_Provided data_:
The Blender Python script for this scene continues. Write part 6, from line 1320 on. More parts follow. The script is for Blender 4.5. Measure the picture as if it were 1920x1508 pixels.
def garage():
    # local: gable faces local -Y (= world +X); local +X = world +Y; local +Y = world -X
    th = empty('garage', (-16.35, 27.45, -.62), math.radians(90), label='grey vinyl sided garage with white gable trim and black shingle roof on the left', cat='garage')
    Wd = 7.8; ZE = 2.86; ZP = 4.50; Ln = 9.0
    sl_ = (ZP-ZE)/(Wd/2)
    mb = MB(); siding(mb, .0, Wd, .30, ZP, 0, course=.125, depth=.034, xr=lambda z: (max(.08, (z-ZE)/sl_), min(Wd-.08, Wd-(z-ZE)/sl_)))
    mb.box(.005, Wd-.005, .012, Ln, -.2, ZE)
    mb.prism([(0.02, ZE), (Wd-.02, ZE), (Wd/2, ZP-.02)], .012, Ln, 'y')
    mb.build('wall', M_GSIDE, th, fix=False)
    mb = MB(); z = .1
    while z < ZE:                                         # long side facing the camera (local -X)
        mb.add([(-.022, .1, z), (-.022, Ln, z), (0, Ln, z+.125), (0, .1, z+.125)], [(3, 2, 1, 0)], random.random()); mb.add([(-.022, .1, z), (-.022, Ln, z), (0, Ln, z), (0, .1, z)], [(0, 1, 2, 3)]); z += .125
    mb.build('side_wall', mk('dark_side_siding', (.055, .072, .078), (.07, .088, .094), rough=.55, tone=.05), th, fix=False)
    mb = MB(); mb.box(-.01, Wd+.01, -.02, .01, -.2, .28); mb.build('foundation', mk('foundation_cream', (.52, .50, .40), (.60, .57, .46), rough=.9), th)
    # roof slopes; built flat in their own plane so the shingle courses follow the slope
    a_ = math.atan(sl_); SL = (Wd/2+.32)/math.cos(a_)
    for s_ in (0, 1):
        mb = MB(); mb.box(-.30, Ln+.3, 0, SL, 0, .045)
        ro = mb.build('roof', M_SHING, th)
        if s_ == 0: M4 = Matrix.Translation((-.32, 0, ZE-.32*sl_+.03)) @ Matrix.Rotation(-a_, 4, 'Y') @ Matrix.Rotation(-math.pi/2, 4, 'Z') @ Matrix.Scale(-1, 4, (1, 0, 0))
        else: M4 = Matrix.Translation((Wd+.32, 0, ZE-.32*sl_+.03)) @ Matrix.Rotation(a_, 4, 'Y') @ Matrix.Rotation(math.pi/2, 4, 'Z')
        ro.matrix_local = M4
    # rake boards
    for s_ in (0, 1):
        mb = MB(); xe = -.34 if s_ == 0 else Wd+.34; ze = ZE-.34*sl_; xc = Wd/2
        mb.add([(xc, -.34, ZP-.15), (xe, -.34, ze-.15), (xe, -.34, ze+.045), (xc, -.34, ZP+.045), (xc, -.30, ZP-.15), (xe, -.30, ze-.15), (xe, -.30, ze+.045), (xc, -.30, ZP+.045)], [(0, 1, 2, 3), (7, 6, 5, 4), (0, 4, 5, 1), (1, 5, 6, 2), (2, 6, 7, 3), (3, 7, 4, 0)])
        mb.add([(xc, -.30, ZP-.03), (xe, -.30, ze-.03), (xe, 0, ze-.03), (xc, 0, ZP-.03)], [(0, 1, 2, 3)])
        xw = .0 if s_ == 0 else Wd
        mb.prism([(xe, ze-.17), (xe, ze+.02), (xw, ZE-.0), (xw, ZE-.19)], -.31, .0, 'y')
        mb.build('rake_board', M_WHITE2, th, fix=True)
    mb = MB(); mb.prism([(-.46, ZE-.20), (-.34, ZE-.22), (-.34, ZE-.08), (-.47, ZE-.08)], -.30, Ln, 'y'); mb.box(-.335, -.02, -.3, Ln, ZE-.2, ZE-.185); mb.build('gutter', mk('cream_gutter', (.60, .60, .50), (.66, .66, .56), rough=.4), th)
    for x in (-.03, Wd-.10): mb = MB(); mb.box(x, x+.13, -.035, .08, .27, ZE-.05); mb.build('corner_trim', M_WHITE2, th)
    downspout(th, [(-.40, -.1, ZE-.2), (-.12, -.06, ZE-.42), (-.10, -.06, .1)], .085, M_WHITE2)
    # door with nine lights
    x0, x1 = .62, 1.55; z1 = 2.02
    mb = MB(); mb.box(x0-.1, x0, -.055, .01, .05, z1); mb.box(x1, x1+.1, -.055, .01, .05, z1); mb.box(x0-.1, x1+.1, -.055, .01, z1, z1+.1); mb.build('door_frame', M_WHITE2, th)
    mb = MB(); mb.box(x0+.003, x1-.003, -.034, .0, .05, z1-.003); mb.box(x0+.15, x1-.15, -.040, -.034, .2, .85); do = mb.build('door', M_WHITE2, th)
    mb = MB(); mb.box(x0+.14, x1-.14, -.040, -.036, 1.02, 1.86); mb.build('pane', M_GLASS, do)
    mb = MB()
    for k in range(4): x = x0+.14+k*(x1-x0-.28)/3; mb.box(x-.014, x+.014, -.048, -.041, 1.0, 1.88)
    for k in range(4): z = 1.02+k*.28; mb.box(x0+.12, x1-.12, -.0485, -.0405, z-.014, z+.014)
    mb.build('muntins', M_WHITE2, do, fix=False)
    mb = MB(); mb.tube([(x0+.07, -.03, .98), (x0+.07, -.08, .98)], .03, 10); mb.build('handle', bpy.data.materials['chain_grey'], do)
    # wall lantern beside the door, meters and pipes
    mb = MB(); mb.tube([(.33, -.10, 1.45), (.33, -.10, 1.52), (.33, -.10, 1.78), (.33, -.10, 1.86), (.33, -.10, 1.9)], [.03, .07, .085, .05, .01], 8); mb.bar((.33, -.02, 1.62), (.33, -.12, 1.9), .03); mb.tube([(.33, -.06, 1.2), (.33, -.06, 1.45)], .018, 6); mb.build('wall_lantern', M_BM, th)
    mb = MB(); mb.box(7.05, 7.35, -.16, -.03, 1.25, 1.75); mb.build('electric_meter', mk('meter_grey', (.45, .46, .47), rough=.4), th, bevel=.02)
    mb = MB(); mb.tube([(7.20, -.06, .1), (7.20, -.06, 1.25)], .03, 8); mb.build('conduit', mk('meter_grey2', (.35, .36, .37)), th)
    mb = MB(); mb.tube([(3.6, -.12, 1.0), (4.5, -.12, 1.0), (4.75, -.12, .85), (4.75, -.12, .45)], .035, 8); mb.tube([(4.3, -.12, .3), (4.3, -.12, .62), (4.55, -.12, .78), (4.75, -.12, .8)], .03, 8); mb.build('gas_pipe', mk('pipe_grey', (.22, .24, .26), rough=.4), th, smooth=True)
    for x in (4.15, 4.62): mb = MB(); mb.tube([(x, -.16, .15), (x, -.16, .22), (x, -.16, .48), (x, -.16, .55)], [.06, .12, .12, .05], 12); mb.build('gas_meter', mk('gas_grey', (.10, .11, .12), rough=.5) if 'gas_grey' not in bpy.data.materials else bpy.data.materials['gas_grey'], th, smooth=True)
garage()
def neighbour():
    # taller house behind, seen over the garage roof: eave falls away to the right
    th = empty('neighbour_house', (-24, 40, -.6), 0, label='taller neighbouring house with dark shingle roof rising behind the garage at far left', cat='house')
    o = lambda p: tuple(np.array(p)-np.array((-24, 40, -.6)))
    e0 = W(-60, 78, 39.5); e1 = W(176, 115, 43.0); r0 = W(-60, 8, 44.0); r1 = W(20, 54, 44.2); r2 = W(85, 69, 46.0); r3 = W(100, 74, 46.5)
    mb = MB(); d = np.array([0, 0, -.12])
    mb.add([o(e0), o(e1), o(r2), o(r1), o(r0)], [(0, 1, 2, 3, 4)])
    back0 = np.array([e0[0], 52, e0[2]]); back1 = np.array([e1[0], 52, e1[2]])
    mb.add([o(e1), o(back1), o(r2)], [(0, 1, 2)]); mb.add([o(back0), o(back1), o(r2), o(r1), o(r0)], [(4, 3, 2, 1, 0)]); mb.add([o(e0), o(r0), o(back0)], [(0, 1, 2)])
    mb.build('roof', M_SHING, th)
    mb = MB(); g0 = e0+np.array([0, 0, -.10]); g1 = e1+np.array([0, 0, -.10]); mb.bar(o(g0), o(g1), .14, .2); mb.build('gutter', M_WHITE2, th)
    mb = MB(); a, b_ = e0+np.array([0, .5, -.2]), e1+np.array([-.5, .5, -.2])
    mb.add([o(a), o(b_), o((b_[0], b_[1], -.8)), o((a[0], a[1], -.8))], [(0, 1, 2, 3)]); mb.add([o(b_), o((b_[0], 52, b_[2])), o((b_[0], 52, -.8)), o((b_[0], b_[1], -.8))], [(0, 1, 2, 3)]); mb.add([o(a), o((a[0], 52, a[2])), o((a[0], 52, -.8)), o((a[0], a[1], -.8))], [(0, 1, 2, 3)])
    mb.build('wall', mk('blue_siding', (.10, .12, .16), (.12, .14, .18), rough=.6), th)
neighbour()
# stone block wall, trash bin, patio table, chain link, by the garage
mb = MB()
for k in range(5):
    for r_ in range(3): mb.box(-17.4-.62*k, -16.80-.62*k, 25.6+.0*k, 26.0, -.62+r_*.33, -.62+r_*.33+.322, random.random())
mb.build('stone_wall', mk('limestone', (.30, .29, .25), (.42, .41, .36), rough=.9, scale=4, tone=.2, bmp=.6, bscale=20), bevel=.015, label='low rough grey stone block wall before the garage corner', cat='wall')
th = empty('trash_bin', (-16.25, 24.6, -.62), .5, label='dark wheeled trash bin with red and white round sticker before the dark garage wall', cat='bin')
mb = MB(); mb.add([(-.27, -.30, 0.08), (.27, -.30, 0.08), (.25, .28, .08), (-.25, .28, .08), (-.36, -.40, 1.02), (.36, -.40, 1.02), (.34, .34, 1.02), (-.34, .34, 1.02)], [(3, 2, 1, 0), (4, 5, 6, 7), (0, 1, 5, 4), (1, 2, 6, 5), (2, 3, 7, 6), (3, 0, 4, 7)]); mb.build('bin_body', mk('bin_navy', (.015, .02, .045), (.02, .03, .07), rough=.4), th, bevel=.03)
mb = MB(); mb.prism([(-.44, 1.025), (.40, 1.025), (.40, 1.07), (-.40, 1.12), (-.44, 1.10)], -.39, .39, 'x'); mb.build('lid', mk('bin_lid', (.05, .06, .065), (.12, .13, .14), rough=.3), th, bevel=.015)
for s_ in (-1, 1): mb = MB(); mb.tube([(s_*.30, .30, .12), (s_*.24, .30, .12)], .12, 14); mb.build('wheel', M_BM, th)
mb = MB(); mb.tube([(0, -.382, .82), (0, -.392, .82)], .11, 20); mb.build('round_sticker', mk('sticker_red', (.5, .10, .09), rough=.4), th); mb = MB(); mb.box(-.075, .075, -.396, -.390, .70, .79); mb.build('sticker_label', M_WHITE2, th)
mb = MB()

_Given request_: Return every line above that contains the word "follow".

_Expected answer_:
The Blender Python script for this scene continues. Write part 6, from line 1320 on. More parts follow. The script is for Blender 4.5. Measure the picture as if it were 1920x1508 pixels.
    # roof slopes; built flat in their own plane so the shingle courses follow the slope